A new feature often will therefore result in at least 30% existing product refactor, with 38% on new UI, 17% on scaffolding, and 15% on APIs. And don’t forget the QA, Bugs, and CI/CI adding in that 50-105% present.
Automation for Front Ends
Let’s be clear – we could write (and TechRadar as well as our Chief Product Officer has written) entire blog posts about how automation can make this process better. That is not the intent of this section. However, we do want to quantity some of this impact given the context of this article.
Consider the MVP.
- Imagine if a solution could automate UI/UX design and build 70-90% of your UI, all the navigation and common workflows (configuration, monitoring, investigation, etc). You are then dropping your UI feature development from 55% to 6-16%.
- Imagine if a solution could automate your scaffolding – setting all your frameworks and infrastructure (minus anything truly custom you might need). This could take that 25% of your time down to 3%.
- Imagine if, for all the parts of your application that are automated, all the APIs needs for the front-end have to have full specifications remained consistent with the automated changes. Your UI team would no longer need to do any of the API integration for these automated elements. This would reduce your API integration time from 20% down to 2%.
As a result instead of spending 100% of the estimated time, you only need to spend maybe 11-21% of that original time to get your MVP out the door: a reduction of 79-89%. This is also a valid estimate for maintenance. Adding a new widget, a new action, a new CRUD operation could likewise take hours or days, instead of weeks or months.
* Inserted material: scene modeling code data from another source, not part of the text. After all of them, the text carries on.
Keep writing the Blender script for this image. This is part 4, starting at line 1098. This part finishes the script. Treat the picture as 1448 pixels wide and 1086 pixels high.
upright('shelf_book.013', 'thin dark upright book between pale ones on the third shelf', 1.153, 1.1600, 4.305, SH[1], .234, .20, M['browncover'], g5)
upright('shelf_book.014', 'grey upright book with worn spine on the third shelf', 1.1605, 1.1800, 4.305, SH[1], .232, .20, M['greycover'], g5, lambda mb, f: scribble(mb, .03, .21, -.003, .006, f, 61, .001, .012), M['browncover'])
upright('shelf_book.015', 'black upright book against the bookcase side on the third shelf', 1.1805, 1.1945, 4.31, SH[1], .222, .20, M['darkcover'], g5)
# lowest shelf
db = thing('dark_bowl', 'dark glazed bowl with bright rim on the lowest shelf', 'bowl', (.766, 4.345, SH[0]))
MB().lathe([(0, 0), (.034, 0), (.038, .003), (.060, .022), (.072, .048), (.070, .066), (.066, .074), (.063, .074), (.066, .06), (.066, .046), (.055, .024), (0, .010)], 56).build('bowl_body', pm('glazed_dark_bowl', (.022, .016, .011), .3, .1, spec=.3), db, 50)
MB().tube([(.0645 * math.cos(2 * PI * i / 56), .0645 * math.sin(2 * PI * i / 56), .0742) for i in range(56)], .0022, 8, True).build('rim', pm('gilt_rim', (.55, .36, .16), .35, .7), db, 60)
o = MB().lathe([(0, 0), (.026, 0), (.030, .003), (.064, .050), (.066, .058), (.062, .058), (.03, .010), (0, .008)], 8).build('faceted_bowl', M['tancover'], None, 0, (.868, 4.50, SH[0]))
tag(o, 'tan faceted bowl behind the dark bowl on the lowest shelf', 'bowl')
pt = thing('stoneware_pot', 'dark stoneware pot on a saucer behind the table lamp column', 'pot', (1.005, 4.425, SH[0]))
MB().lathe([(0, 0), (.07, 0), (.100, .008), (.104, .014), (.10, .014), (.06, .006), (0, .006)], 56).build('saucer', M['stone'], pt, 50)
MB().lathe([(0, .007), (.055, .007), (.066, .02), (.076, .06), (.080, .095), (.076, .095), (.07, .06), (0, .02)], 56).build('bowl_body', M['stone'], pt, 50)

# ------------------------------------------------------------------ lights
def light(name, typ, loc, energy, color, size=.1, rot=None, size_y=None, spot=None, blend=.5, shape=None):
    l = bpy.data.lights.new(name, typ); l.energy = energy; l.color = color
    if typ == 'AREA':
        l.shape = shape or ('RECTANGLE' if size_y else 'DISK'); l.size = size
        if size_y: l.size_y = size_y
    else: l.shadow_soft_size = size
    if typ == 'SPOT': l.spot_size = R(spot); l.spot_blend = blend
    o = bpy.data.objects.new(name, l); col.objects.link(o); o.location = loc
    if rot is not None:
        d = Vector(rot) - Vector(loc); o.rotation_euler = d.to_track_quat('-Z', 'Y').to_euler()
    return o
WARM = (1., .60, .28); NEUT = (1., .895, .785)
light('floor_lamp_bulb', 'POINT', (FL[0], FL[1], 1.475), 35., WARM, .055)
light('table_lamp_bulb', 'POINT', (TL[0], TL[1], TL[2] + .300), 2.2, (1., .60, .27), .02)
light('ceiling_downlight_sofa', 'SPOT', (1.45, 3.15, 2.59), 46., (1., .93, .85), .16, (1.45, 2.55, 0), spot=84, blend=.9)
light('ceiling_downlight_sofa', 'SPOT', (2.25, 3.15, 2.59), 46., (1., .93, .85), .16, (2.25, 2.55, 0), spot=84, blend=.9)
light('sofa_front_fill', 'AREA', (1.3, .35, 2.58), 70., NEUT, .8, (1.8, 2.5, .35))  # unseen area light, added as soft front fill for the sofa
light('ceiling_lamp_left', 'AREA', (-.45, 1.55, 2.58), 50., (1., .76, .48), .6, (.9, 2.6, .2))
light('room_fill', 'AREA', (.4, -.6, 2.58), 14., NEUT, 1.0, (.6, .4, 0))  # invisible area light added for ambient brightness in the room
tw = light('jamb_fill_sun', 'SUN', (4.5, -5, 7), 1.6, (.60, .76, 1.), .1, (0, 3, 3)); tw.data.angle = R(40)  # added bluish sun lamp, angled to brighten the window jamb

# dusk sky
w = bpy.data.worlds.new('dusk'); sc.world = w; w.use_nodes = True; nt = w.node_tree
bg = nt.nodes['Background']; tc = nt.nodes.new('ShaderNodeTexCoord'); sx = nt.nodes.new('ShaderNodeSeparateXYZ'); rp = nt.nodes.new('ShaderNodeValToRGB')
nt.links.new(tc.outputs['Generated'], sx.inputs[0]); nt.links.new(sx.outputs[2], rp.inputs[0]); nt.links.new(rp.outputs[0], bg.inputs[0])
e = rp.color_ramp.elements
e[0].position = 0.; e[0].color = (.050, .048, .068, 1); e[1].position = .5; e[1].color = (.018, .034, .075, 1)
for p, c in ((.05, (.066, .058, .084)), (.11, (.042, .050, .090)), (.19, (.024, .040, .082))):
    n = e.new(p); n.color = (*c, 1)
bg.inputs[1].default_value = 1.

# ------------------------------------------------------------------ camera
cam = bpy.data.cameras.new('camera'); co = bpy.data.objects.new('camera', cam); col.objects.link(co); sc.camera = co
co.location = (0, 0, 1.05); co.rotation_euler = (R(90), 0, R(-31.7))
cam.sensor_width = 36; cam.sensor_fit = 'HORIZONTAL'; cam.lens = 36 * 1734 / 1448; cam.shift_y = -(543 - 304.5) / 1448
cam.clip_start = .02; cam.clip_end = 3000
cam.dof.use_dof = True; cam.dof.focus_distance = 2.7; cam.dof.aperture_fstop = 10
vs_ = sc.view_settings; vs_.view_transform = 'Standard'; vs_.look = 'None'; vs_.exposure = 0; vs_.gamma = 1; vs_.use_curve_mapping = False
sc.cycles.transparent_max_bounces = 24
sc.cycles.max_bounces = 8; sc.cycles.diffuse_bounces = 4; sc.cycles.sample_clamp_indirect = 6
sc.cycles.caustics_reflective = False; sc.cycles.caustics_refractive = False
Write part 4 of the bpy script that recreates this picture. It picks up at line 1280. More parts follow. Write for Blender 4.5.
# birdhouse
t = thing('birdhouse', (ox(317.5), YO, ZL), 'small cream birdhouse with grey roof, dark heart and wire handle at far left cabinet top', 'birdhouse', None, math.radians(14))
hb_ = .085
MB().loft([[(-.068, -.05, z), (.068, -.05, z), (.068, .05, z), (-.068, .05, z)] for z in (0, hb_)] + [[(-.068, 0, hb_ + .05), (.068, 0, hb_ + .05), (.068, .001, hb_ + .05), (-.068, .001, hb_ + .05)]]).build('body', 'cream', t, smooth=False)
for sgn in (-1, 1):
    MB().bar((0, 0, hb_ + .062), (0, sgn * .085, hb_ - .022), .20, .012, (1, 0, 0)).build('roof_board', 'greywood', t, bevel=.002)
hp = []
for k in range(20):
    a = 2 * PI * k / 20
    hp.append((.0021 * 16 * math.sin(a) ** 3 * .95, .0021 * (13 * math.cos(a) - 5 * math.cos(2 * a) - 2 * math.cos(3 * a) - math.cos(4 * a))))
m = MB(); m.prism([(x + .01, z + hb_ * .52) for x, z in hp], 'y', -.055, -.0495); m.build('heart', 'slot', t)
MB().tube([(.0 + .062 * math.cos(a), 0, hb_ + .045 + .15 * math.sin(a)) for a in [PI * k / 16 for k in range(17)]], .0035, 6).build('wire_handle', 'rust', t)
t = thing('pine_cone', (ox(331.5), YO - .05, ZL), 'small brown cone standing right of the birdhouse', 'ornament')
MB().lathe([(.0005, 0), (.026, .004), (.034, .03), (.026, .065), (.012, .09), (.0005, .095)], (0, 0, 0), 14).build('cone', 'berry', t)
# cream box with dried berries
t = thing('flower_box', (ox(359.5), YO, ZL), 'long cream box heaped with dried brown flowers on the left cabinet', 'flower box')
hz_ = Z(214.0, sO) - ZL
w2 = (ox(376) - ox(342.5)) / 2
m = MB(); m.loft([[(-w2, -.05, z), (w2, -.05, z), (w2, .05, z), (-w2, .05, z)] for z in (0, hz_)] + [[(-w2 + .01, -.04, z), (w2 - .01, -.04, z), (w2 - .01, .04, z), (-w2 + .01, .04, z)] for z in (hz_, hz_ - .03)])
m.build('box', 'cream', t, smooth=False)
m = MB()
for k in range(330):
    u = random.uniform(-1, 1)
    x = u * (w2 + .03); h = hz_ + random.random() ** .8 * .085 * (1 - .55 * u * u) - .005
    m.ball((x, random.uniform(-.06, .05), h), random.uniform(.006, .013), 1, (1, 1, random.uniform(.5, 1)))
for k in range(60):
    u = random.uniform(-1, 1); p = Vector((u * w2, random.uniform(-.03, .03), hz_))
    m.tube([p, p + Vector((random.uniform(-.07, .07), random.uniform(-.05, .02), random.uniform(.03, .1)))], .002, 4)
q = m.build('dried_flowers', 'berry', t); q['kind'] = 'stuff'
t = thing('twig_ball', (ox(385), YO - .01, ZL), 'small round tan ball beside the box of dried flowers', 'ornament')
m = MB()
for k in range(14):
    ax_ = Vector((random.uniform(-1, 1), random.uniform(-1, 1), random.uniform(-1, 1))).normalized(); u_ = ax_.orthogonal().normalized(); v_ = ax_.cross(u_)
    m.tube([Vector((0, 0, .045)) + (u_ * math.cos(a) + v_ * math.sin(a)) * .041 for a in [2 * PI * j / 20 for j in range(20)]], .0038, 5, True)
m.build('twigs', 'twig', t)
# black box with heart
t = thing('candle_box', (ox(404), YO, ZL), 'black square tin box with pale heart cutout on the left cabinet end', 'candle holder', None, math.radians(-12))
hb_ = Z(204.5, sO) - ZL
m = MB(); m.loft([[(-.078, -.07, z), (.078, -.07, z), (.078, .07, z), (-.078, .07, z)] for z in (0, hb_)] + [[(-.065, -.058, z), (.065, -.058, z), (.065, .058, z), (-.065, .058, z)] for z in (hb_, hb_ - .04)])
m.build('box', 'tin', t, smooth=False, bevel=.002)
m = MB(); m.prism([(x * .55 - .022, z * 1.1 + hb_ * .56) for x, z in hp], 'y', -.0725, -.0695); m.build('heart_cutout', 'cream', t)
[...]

This is the type of world Kleeen Software is making a reality. Taking larger amounts of the front-end stack off the plate of designers, engineers, and product managers. And with all this free time – your UI engineers and designers can focus much more (and perhaps all) of their time on creating something new and exciting. They could create sizzle, something innovative, something no other company has done before (instead of one more config screen, one more investigation, one more monitoring screen). Kleeen Software’s impact is measured not in hours, but in months.
The Takeaway
As trite as it may be, the iceberg metaphor applies to the product front end development process – there is barely even a need to change the vocabulary. The visible part is, in fact, the visible part of your UI; everything else is underwater. Not only do YOU not see the underwater part – (but if done correctly) neither do your customers. They don’t care about the underwater part, but in order for the visible part (the buttons, form fields and visualizations) to float effortlessly, that underwater part better be robust. (If you are interested in other things that are often hidden but take a lot of work – I love this podcast: 99% Invisible)
Looking at your next project, and the future of front-end automation Kleeen Software is providing – a new calculus must emerge. You can be spending lots of time working on completely necessary “UI development” and still have it look to your customer like you have nothing to show for it. Or, you can let Kleeen do all that and concentrate on noticeably improving the visible part.